I started work on this in June 1998 and didn't finish it until June 2000, not that I worked exclusively on it.

"6 Bears +1" was inspired by a series of events. First, we were tidying the family stash and I kept finding fat quarters with 'bear' patterns. They started to shout "use me". Of course, I was so busy tidying that I refused to be distracted. Almost! The bears of course had their own ideas. Somehow they managed to wriggle about until they were in a different pile to the other fabrics. "Use me!" they shouted louder than before.

My first idea was to make a quilt with a series of intersecting bears or bears inside each other like a Russian Doll. (That may still happen.) Then, leafing through a newspaper I saw mention of the constellation of Ursa Major (The Great Bear). Flash of inspiration. I thought it would make an interesting 'hidden' motif which could be linked to the bears on the front by the quilting as seen on the back.

Out came the pencils, paper and fabric. And the eraser!

From the start I never had any expectation that this would be anything other than a full sized double bed quilt, so I started with a rectangle slightly smaller than the bed and marked in the stars and connecting lines of the constellation. I wanted the main design to be fully visible when laid on a bed, but I knew it would also need a border. I had already decided on the shape of the bear(s), but not the number, but when I looked at the stars I could see that with a little jiggling they would sit over the noses and eyes of five small bears. (Size being comparative, the small bears are each 20" high.)
The sixth bear seemed to sneak in there as a shadowy outline, linking the other five.

Then I began to allocate fabrics to bears.

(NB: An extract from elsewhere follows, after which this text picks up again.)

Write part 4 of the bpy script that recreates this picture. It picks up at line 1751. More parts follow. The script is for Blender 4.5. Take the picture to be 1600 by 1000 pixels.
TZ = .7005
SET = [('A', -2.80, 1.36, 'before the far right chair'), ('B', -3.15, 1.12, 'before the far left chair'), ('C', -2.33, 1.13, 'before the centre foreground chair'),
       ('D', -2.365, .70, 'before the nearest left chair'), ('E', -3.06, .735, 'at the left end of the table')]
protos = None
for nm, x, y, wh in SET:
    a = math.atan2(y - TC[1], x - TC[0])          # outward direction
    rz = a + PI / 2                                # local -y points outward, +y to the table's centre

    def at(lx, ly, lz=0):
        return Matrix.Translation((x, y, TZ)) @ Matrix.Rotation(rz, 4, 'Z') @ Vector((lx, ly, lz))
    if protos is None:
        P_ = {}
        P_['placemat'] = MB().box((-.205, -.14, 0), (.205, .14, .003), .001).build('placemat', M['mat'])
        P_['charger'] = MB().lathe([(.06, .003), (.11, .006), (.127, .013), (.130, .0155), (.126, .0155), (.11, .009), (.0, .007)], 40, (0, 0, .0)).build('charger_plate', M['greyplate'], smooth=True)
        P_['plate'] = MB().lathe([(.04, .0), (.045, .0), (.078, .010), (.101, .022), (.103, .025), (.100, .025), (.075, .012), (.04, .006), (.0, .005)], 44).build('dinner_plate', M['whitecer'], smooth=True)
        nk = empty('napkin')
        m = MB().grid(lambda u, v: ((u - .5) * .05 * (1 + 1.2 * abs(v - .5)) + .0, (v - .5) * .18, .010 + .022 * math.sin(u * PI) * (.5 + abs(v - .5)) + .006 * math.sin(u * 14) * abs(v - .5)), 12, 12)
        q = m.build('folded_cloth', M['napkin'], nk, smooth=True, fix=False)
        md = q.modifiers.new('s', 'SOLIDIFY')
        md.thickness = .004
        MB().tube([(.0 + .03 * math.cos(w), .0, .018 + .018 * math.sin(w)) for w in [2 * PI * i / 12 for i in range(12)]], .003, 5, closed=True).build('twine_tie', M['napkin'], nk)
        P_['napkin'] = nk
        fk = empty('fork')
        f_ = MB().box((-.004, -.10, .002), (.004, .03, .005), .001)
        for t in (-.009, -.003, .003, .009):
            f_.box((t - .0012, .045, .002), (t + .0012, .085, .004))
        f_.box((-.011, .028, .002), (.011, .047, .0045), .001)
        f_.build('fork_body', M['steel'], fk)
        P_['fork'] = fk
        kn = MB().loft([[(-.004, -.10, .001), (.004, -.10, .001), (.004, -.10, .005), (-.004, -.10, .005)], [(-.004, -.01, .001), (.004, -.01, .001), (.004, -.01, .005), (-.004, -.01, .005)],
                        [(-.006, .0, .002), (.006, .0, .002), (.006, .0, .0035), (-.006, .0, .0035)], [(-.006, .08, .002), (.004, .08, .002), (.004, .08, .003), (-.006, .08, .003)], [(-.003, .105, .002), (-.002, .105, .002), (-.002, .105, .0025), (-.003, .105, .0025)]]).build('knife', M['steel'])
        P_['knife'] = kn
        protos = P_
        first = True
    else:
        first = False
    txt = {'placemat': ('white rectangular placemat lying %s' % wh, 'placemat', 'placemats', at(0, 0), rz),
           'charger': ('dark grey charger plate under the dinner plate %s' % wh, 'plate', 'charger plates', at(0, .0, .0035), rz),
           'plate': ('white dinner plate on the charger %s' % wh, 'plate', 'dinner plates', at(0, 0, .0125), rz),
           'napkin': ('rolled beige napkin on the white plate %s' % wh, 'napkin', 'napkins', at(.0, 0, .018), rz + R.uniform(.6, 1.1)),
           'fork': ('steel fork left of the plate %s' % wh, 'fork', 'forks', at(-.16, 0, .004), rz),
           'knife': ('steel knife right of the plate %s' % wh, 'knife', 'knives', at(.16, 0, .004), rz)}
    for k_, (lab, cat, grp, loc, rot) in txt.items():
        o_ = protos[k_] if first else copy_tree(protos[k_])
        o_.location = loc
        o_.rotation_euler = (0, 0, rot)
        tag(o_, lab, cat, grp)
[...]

The blue chequered background is all from the same two pieces of fabric (blame my photography), and each solid bear is created from two fat quarters. The one in outline is all the same fabric. When it came to the border there was no question that it would be "Bear's Claw", and that there should be four claws for each of the bears on the front.

"6 Bears + 1" was entirely hand stitched using English Piecing. The centre of the quilt is worked in 1" squares, the border in larger squares and triangles. The quilting is deliberately open, with a bear set in a circle centred around each star and a metallic thread linking the stars.
I think that was the point, as the last of the quilting went in, that I realised I had made a basic error. The stars on the back would be reversed! As we say in Scotland; "Eedjit!" Some things just can't be fixed. I'll know better next time (maybe).

This was the first piece of work that I ever exhibited seriously and it received an Honourable Mention from the judges. It now resides where it was always intended to, on our bed. Quilts, after all, are for keeping you snug and warm.

On which, I wish you all a happy, snug and warm (or cool and air conditioned) New Year.